Knoef: Wir sammeln Erfahrungen mit der Elektromobilität und positionieren uns für ein neues Geschäftsfeld. Gerade im städtischen Verkehr sehen wir für Elektroautos gute Perspektiven. Hat ein Autofahrer Probleme, kann über ein Callcenter der nächste Still-Betrieb informiert werden. Von dort kommen dann Techniker, um zu helfen.

Herr Knoef, Ihr Vertrag wurde im April bis Ende März 2017 verlängert. Wie soll Still zu diesem Zeitpunkt insgesamt aufgestellt sein?

Knoef: Wir wollen unsere Position in Asien und Südamerika weiter verbessern, und auch in Europa wollen wir unsere Position stärken und weiter ausbauen.
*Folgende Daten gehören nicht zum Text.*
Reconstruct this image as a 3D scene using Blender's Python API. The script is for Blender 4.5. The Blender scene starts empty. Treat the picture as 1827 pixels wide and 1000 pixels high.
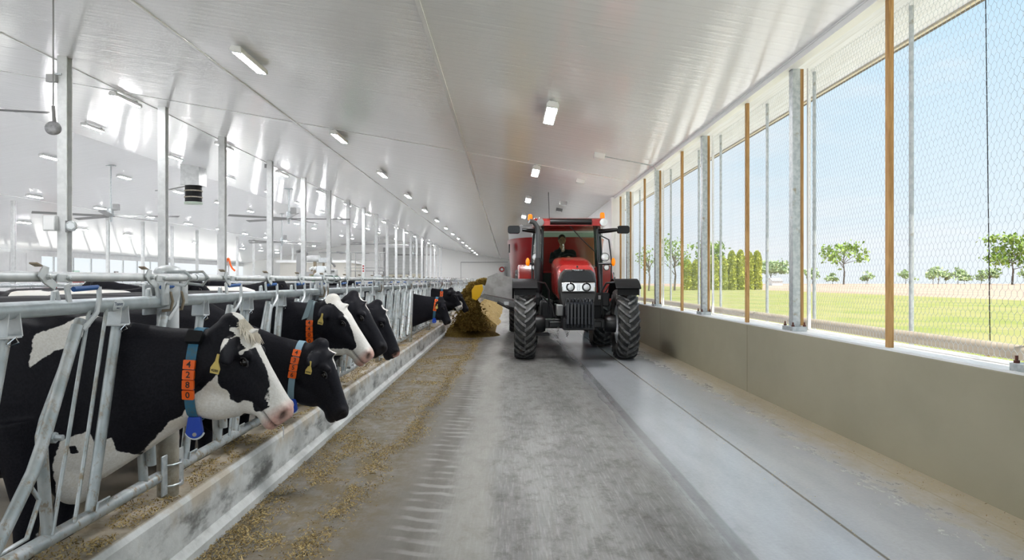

Für Still kommt es darauf an, flexibel auf wirtschaftliche Zyklen reagieren zu können, die Wettbewerbsfähigkeit zu erhöhen und bei den Innovationen die Nase vorn zu behalten.

Und was machen Sie persönlich vom Frühjahr 2017 an?

Knoef: Mein Ziel ist es, auch dann noch in Hamburg an meinem Schreibtisch als Vorsitzender der Still-Geschäftsführung zu sitzen. Die Nähe zum operativen Geschäft macht mir viel Spaß und meine Familie will ohnehin nicht mehr weg aus Hamburg.